A spokeswoman for the prosecutor told IWPR, “In order to address possible confusion and misunderstandings, we have taken every opportunity to communicate with the population. To this effect, we sent a mission to Kinshasa in early July. Together with the registry, we are planning further outreach activities in Ituri next September.”



The spokeswoman said prosecutors are also looking to ensure that witnesses and intermediaries are afforded adequate protection, an issue which appears to have been a source of significant tension within the court.



In May, prosecutors dropped all sexual violence charges from the indictments of Ituri militia leaders Germain Katanga and Mathieu Ngudjolo following disagreements with the registry over how to protect two witnesses whose testimonies could have backed up the charges.



Prosecutors feared for the witnesses’ safety so relocated them without the consent of the registry, in order to guarantee that they would be able to testify about their experiences in court.

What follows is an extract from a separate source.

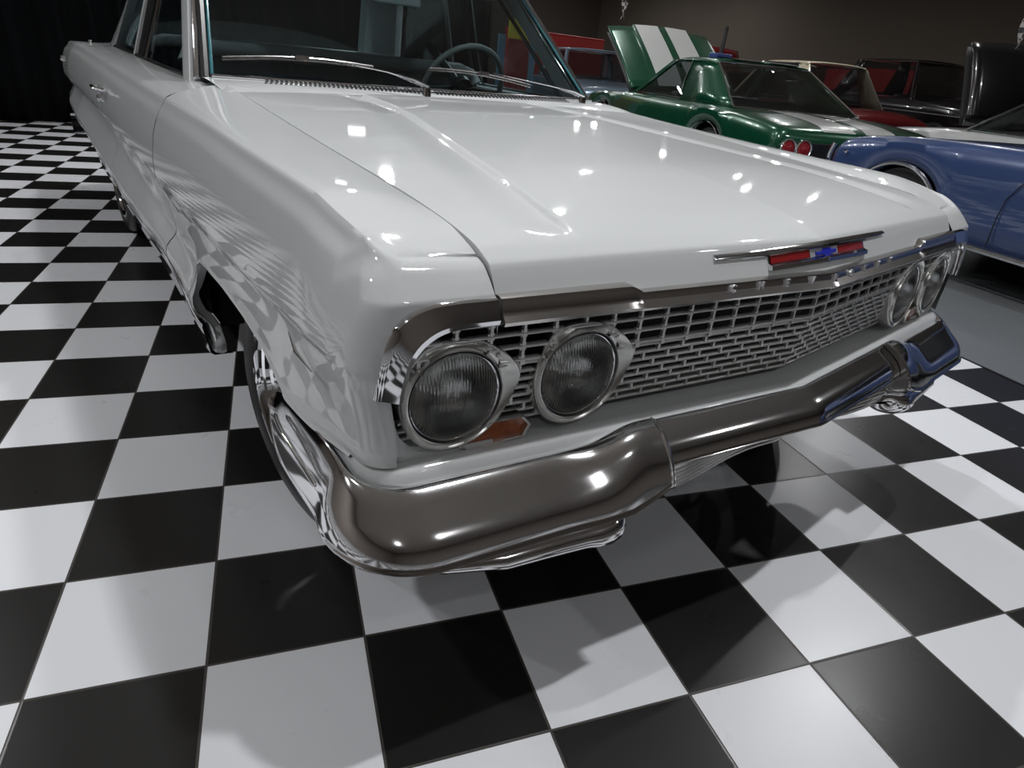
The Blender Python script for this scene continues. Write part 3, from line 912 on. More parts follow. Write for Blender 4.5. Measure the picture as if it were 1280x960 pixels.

The registry criticised prosecutors for stepping in to protect witnesses, saying this could undermine the credibility of their testimony, as prosecutors might be accused of offering witnesses inducements to testify.



Judges then pulled all evidence relating to the two witnesses, causing prosecutors to scrap the sexual violence charges.



The spat has now been resolved and the charges reinstated, but the episode shows disagreements over protection even extend to those who are entitled to it under the court’s current system.



Katy Glassborow in an IWPR international justice reporter in The Hague.